Joué. Yogi, de Behrooz Shahriari.

Encore un petit jeu simple et idiot pour rigoler à l’apéro en prenant des poses idiotes (ou en inclusion, vous me connaissez). Chacun-e à son tour pioche une carte qui lui impose une contrainte de position, parfois en tenant la carte, parfois non. Les tours passent, les contraintes s'accumulent, les positions deviennent aussi ridicules qu'intenables et quand on n'arrive plus à en rajouter, on est éliminé-e. Il faut supporter le n'importe quoi et le ridicule (et c'est un jeu qui attire fortement les spectatrices et spectateurs) mais c'est vraiment drôle, on y retrouve clairement une partie du principe et du plaisir de la Danse des œufs. Accessoirement, c'est un poil moins limitant puisque ça se joue entièrement assis-e. Et sinon, question compétition, c’est assez vite un tel bordel que c 'est difficilement arbitrable correctement, on joue donc pour le plaisir et la rigolade.


Joué. Zik, de Cyril Blondel.

Encore un petit jeu rapide pour apéros, pour temps d’inclusion, voire pour soirées entre potes, et même fin de soirée dans le cas présent. Dans Zik, on va chanter des chansons.
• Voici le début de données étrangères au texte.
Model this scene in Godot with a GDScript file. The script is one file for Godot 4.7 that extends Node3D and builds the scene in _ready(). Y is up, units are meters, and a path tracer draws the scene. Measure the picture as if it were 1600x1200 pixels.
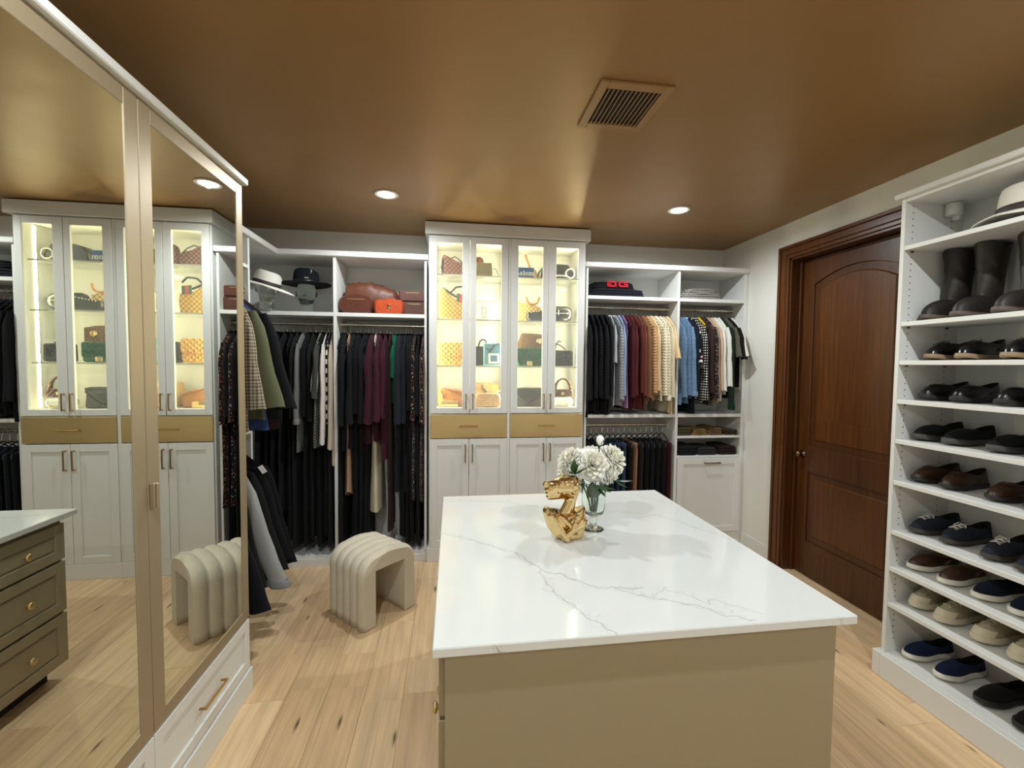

Sauf que, contrairement à Shabadabada, ou équivalent, nul besoin d’avoir un répertoire étendu, ni d’ailleurs de compétences en chant. Parce qu’il va s’agir de chanter des chansons connues, pour les faire deviner, et avec une contrainte telle qu’elle prends le pas sur quelque question de talent : on chante uniquement avec des onomatopées. Enfin, une seule au premier tour (oui, vous allez peut-être faire deviner En rouge et noir avec comme seul vocable : Tsoin. Ou Gling), deux au second en les alternant, puis trois, et enfin quatre. C’est vraiment drôle tant ça met tout le monde à égalité dans le n’importe quoi. Et ça donne lieu à de magnifiques moments décalés et absurdes. Alors, oui, si vous aimez chanter, c’est mieux, mais sinon, il suffit d’aimer les party games à contraintes idiotes, ça marche aussi. Et ça fait pour le même prix un très beau spectacle. Amateurs et amatrices de jeux musicaux et de jeux d’ambiance, je vous conseille de tester.